Nur-Sultan, formerly known as Astana, became the capital in 1997 when then president Nursultan Nazarbayev decided to move the capital from Almaty to the north of the country. Since then, Nur-Sultan began developing at astonishing speed. The new capital has even been included in the Guinness Book of Records for the scale of construction. Since 1997, the city's population has quadrupled. As of 2022, some 1,200,000 people live in Nur-Sultan, making it the country's second largest city after Almaty.

In 1999, by the decision of UNESCO, Astana was named the "City of Peace" as it houses temples of all major religions and hosts the International Congress of World Religions annually.

Over the past 150 years, the city has been renamed five times. It was called Akmola, Akmolinsk, Tselinograd, Akmola again, Astana, and finally Nur-Sultan, in honor of Nursultan Nazarbayev, the first President of Kazakhstan.

The best time to visit Nur-Sultan is late spring, summer, or early fall. Winters here are extremely cold with temperatures often dropping to -30oC (-22oF) or less. The city is also notorious for strong winds. Keep that in mind and bring some warm clothes otherwise, your trip will not be as pleasant as it could be.

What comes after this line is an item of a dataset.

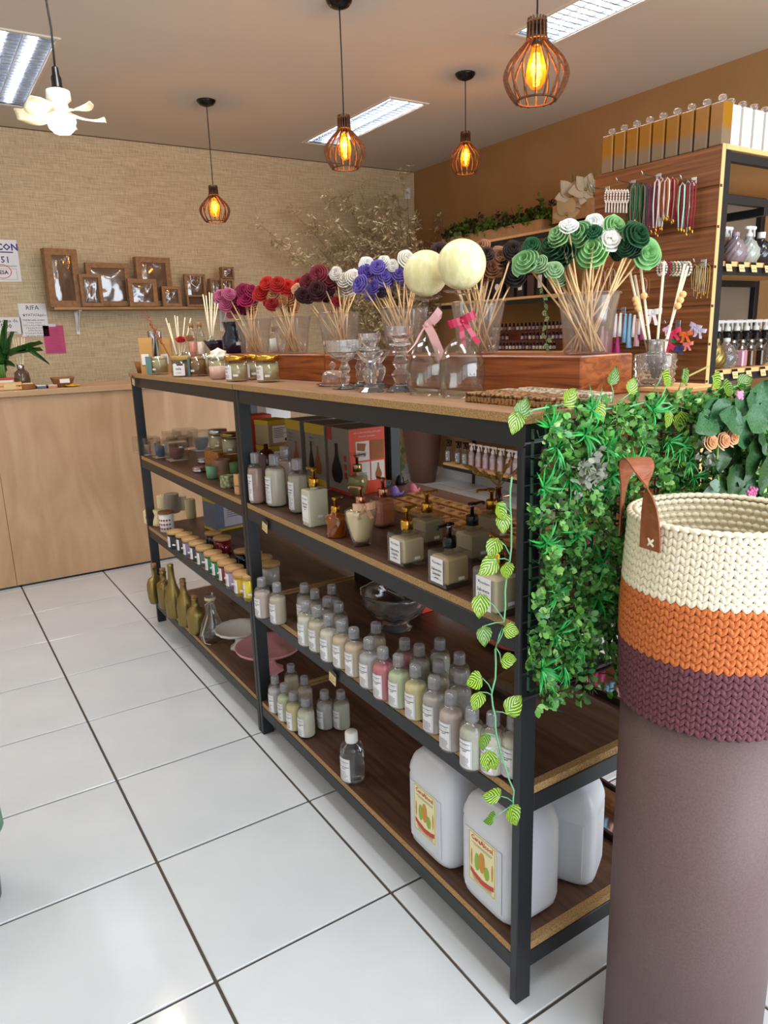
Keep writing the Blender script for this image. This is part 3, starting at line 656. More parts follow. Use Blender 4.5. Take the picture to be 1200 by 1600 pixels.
for i, (p, lb) in enumerate(specs):
    wy = [.125, .155, .15][i]; h = .222; t = box_at('diffuser_box', p+Vector((.07, 0, 0)), .14, wy-.004, h, [M_boxgrey, M_boxgrey, M_boxgrey][i], lb, 0, GD)
    if i < 2:
        b = B(); b.box(-wy/2+.002, wy/2-.002, -.0006, 0, h*.84, h*.995); b.box(-wy/2+.002, wy/2-.002, -.0006, 0, .004, h*.12); face(t, 'yellow_band', b, M_yel, -.0706)
        b = B(); vase_shape(b, .02, h*.2, h*.45, .05, .0011); face(t, 'wooden_vase_print', b, M_pwood, -.0706)
        if i: b = B(); vase_shape(b, -.028, h*.22, h*.48, .04, .0011); face(t, 'dark_vase_print', b, M_pdark, -.0706)
        b = B(); place_text(b, 'Difusor', .012, -.02, h*.75, .0012); place_text(b, 'Ultrassônico', .009, -.02, h*.69, .0012); place_text(b, 'umidificador', .007, -.02, h*.64, .0012); face(t, 'print_lettering', b, M_ink, -.0706)
    else:
        b = B(); vase_shape(b, -.01, h*.16, h*.6, .075, .0011); face(t, 'dark_vase_print', b, M_pdark, -.0706)
        face(t, 'red_print', B().box(-wy/2+.002, -wy/2+.035, -.001, 0, h*.8, h*.995), M_pred, -.0706); [face(t, 'red_print', B().box(wy/2-.035, wy/2-.02, -.001, 0, h*z, h*z+.02), M_pred, -.0706) for z in (.25, .38, .51)]; face(t, 'red_print', B().box(-wy/2+.003, wy/2-.004, -.001, 0, .002, .012), M_pred, -.0706)
        P(t, 'orange_end', B().box(-.069, .069, -.001, 0, .001, h-.001), M_boxorange, (0, -wy/2+.0015, 0))
        b = B()
        for x0 in (-.045, .012):
            for z0 in (.045, .115): b.box(x0, x0+.052, -.001, 0, z0, z0+.064)
        P(t, 'photo_panel', b, mat('printed_pale', 'd9d2c8', .6), (0, -wy/2, 0))
        b = B(); vase_shape(b, .04, .05, .052, .026, .002); b.box(.012, .064, -.0014, -.001, .115, .179); b.add([(-.04, -.002, .15), (-.012, -.002, .145), (-.006, -.002, .17), (-.04, -.002, .175)], [(0, 1, 2, 3)]); P(t, 'wooden_print', b, M_pwood, (0, -wy/2, 0))
        b = B()
        for z0 in (.06, .128): b.add([(-.033, -.0024, z0), (-.01, -.0024, z0-.002), (-.004, -.0024, z0+.014), (-.036, -.0024, z0+.016)], [(0, 1, 2, 3)])
        P(t, 'bowl_print', b, mat('printed_bowl_grey', '9fb0b8', .6), (0, -wy/2, 0))
        b = B(); place_text(b, 'DIFUSORES AROMATIZADORES', .0075, 0, .205, .0016); place_text(b, 'Descrição das Imagens', .007, 0, .193, .0016); P(t, 'print_lettering', b, M_paper, (0, -wy/2, 0))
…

Why is Nur-Sultan worth visiting?

The city is primarily known for its unusual architecture. The most eye-catching buildings are Khan Shatyr (the first lifestyle center in Nur-Sultan), the Palace of Peace and Reconciliation, and the Nur Alem Future Energy Museum. The first two were designed by world-famous architect Sir Norman Foster. In August 2022, the largest mosque in Central Asia and one of the largest mosques in the world opened its doors to worshippers. Moreover, the city center contains the Baiterek Monument which is considered to be the symbol of Nur-Sultan.

The city stands on the Ishim River, which divides it into two parts. The left bank is home to all those futuristic buildings that Nur-Sultan is famous for. If you want to see some of the most eye-catching architecture you've ever seen, head straight to the left bank. The right bank still has that special vibe of the old Soviet city, and it is undoubtedly worth a visit too. Some say that the right bank is cozier. It is probably true as it contains the city's best parks, embankments, and promenades.